To Kill a Mockingbird
Harper Lee
THE NOVEL
THE PLOT
The story begins during the summer when Jean Louise Finch, nicknamed
Scout, is six years old, and her brother Jem is about to enter the fifth
grade. One day the two children meet a new playmate, seven-year-old Dill,
who has come from Mississippi to spend the summer with his Aunt Rachel.
Dill is fascinated by the neighborhood gossip about "Boo" Radley,
a man in his thirties who has not been seen outside of his home in years.
Egged on by Dill, Jem and Scout try to think up ways to lure Boo Radley
out of his house, and they play games based on various stories they have
heard about the Radley family. Their favorite part of the game is acting
out an incident in which Boo Radley supposedly stabbed his father in the
leg with a pair of scissors.
When fall comes, Scout enters the first grade. Because she has already taught herself
how to read and write, Scout finds school a disappointment. Both she and Jem are
intrigued, however, by the discovery that someone has been leaving small gifts in
a knothole in one of the large oak trees on the corner of the Radley property.
Soon it is summer again, and Dill returns for another visit. The children's schemes
for making contact with Boo Radley grow bolder this year, and on Dill's last night
in town they decide to sneak up onto the Radley porch and spy on Boo through the
window. Jem goes first, but just as he reaches the window, Nathan Radley, Boo's brother,
catches sight of the children and frightens them off with a blast from his shotgun.
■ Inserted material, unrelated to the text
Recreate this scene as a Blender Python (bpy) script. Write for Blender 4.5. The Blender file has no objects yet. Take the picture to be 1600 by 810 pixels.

Jem is in such a hurry to get away that he leaves his trousers behind when they
catch on a wire fence. That night Jem goes back to retrieve his pants and finds that someone
has mended them and left them neatly folded over the fence, as if just waiting for
his return.
By now Jem realizes that Boo Radley is not a monster after all, but has been playing
along with the children's games. Scout does not figure this out until the following
winter, on the night that the house of their neighbor, Miss Maudie, burns to the
ground. While Scout is standing outside in the cold watching the fire, someone sneaks up
behind her and places a blanket around her shoulders. Later, Scout and Jem realize
that there was only one person in town who was not already at work fighting the fire-
Boo Radley.
Now that Jem and Scout realize that Boo Radley is basically a kind person, their interest
in the Radley family begins to fade. In the meantime, however, they learn that their
father Atticus has become the defense lawyer for Tom Robinson, a black man who is charged with raping Mayella Ewell, a white girl. At first the children care about
the case only because it means that their friends have begun to call Atticus nasty
names. Atticus warns them that they mustn't get drawn into fist fights over these
taunts.
Scout manages to keep out of fights until Christmas day, when her least favorite cousin
calls Atticus a "nigger-lover," and she responds by punching him. After this incident
Scout and Jem begin to think that perhaps their father's hatred of violence is just a sign of weakness on his part. Their suspicions are supported by Atticus' dislike
of hunting. Although both children have received air rifles for Christmas, their
father makes no secret of his disapproval. Then one day a mad dog wanders into the
neighborhood and the sheriff calls on Atticus to put the animal out of its misery. The
children learn for the first time that their "feeble" father was once the best marksman
in Maycomb County, and has given up shooting out of choice, not fear.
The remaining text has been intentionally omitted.